** START **

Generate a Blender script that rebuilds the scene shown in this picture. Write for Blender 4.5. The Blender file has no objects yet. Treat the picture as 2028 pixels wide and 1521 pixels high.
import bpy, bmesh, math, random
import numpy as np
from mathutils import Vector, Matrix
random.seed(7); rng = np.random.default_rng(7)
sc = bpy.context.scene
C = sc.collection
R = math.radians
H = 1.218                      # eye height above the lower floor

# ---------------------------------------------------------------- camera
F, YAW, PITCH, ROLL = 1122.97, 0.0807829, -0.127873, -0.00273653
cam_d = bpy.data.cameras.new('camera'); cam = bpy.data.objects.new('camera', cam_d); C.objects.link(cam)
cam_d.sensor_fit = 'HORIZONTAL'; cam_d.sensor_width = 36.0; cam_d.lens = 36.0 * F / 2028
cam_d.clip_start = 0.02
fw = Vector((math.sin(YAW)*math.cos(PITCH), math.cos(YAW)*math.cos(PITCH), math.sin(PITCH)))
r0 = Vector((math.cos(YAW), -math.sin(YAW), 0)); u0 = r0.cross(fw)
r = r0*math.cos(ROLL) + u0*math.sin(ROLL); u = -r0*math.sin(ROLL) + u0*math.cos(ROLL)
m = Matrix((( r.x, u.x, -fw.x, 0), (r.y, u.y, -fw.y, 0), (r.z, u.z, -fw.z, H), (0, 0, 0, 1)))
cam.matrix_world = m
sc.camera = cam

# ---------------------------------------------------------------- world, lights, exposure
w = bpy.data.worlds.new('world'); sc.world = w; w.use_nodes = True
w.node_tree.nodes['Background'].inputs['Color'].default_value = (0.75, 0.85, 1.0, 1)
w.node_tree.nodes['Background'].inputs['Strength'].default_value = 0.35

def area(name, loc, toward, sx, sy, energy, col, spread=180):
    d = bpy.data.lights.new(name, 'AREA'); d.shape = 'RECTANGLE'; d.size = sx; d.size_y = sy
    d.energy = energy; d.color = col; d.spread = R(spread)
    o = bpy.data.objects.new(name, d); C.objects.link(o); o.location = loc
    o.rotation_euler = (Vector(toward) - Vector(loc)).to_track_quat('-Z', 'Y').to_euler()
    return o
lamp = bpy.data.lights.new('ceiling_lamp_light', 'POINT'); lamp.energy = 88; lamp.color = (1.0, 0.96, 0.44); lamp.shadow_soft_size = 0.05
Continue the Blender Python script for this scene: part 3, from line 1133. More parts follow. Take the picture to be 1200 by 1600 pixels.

** END **

**Goal of the exercise**. Take the lines from the first line of the records through the line holding "the lower floor", both included, and please reproduce them exactly with nothing added.

**The response**.
Generate a Blender script that rebuilds the scene shown in this picture. Write for Blender 4.5. The Blender file has no objects yet. Treat the picture as 2028 pixels wide and 1521 pixels high.
import bpy, bmesh, math, random
import numpy as np
from mathutils import Vector, Matrix
random.seed(7); rng = np.random.default_rng(7)
sc = bpy.context.scene
C = sc.collection
R = math.radians
H = 1.218                      # eye height above the lower floor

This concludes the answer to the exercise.